I doubt that seriously. One important causal factor Geoghegan omits is the lowering of the national voting age in 1970, which brought in a new cohort of voters who were unlikely to vote. Moreover, recent scholarship suggests that low apparent turnout in the U.S. is due to an increase in the non-eligible population (felons and non-citizens, which aren’t part of the “voting age population” used for redistricting) and the use of frequent elections (U.S. jurisdictions average at least one election per year, including local and state elections and primaries, while most other industrialized democracies only have elections, on average, every two years—and typically have elections for national office at different times from elections to local offices). The fact that the U.S. holds elections on weekdays rather than weekends is also an important factor in lowering turnout.
What are Geoghegan’s remedies?
First, offer two ballots, a long one and a short one. Let’s call the short one Fast Ballot. President. Congress. Governor if there’s a race on. That’s all. You’re done. Someone else will vote the long ballot.

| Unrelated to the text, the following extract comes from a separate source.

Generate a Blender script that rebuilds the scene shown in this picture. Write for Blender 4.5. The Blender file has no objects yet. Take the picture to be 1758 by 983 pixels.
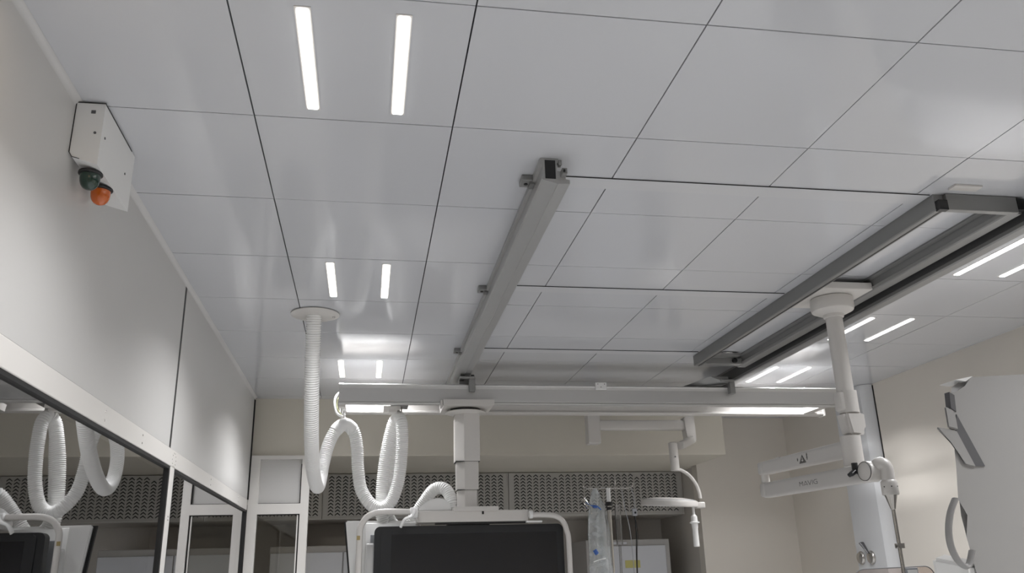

Nick already explained what an idiotic idea this is. But in many states (including, I believe, Illinois), you can vote a party-line ballot just as easily. It seems more productive to encourage the adoption of (or return of) party-line boxes on ballots, then. (You can thank the Progressives for getting rid of party-line voting in many states.)
His second remedy apparently revolves around making the entire election process an excuse to go on a bender. No, I’m serious:
One free drink. Let’s take the 10 biggest population centers. In each one, set up a business-type council, full of media types and celebrities, to push voting. In September and October, have them sign up bars and restaurants to put up a red-white-and-blue logo on Election Night. What does the logo mean? With your ballot stub, first drink is on the house. Soon everybody will want to have a logo, the way in the New Deal, businesses showcased the Blue Eagle. Put the word out on college campuses. Get them to compete to throw the biggest party. Pump it up, the way we’ve done with Halloween.
No doubt, the Progressives are rolling over in their graves at this idea (you can thank them, too, for laws that require bars and liquor stores to be closed on Election Day in some states). In most (all?) states, it’s illegal to offer an inducement for voting—even if that inducement is given without regard to vote choice. From a theoretical point of view, I don’t think such laws are worthwhile—in fact, I actually wrote a paper on Philippine politics once that argued (in part) that citizens ought to have the right to sell their vote to the highest bidder. Regardless, this proposal is simultaneously idiotic and impractical (and illegal, to boot; not that that’s ever stopped any campaign tactic in the past, mind you).
Furthermore, the premise that any of this will help the Democrats is, simply put, absurd, and borders on patronizing: apparently, Geoghegan conceives of the Democratic base as a bunch of louts who can only be encouraged to vote if they are given a really dumbed-down ballot and are promised a pint of Pabst Blue Ribbon for their trouble. If this is what Democratic elites think of their own supporters, they should count their lucky stars if any of them bother to show up in November to cast a ballot for John F. Kerry—assuming he deigns to accept the nomination before then, that is.